Audrey and her papas

by Audrey, Tufts 1+4 Participant

“You need to speak slowly to Audrey please, she is not stupid, only learning Spanish. We are very proud of her.” This note, scribbled in Spanish, was given to me by my host father after my first day of work. I had arrived to his house in tears, frustrated that I could not understand my boss. Milton Serrano had dropped everything to help me, writing a note for me to give to mi jefe. For the first time, I felt the ‘father’ part of my host family.

My dad is one of the most important people in my life. From him I get my height, my stubbornness, and my sweet tooth. He taught me how to ride a bike, cook creme brulee, and use a chainsaw by the time I was 9 years old. He has always given me rides home no matter how late. When I was young, he would play fairy tea party with me, braid my hair, pack my lunches, and he walked me home from school every day. Upon deciding to move to Ecuador and live with a host family, I knew that my host father would have big shoes to fill (size 13, in fact), and I was nervous that my standards would be too high. The idea of calling anyone else “papa” made me cringe, and I figured that an assigned father would pale in comparison to my real one.

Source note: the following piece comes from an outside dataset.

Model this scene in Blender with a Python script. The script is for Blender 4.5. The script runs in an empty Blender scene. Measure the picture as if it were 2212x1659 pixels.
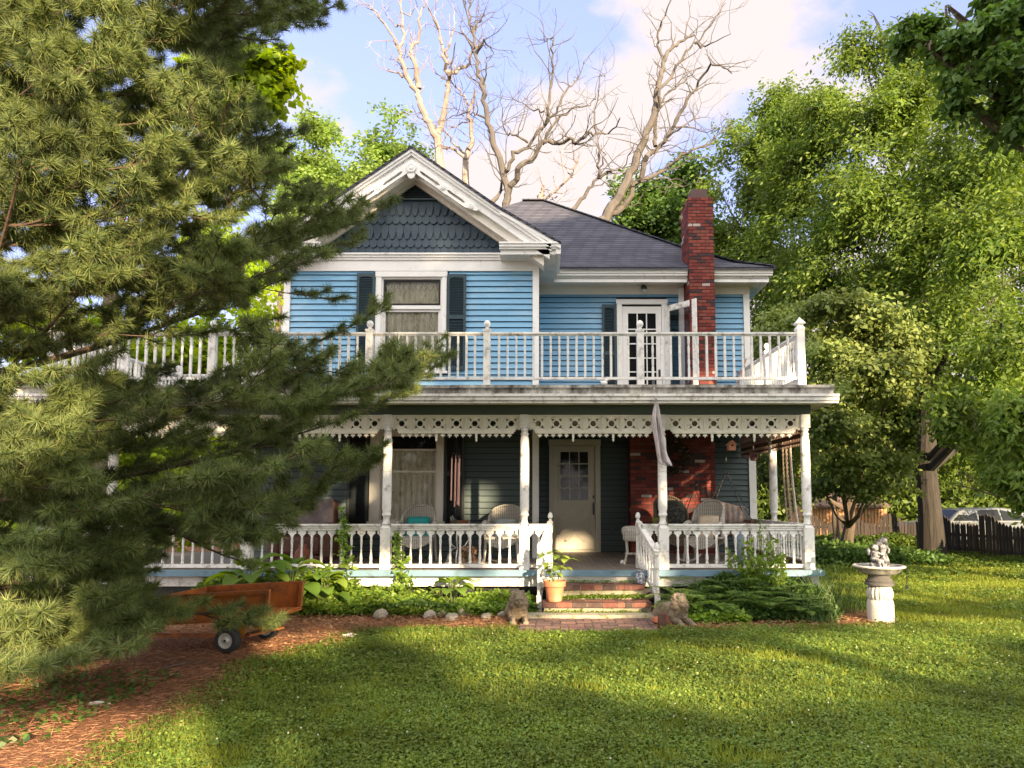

However on the first day I was pleasantly surprised to find that, in room full of host mothers, Milton Serrano had come to pick me up. Standing just below my collarbone at 5’5, he insisted on riding the bus with me every day to school so that I would not get lost, and riding the bus to accompany me back. He explained to me, slowly and with the aid of a battered English dictionary, not to go home with strangers and not to cross the street when there is traffic. I later found out that he (a carpenter by trade) had hand-built my bed specifically to be long enough for me, something that my father (also a carpenter) had done for me at home. And when I stayed late at a concert, he was there to pick me up on the curb, my real father’s voice echoing “always call for a ride” in my head.

Nobody could ever replace my dad, but I am realizing that nobody has to. The families that I find in my life can have more than 4 people, all playing different roles. With the odd, adorable bonding of Milton Serrano, I am learning that nobody needs to “replace” anybody, that I only need to make room in my heart for more families. My host dad rushed to help me on my first day of work, wanting to solve my problems just as my real dad would. As their similarities pile up, I am accepting a new family, and all because of a short Ecuadorian man in a blue fleece onesie.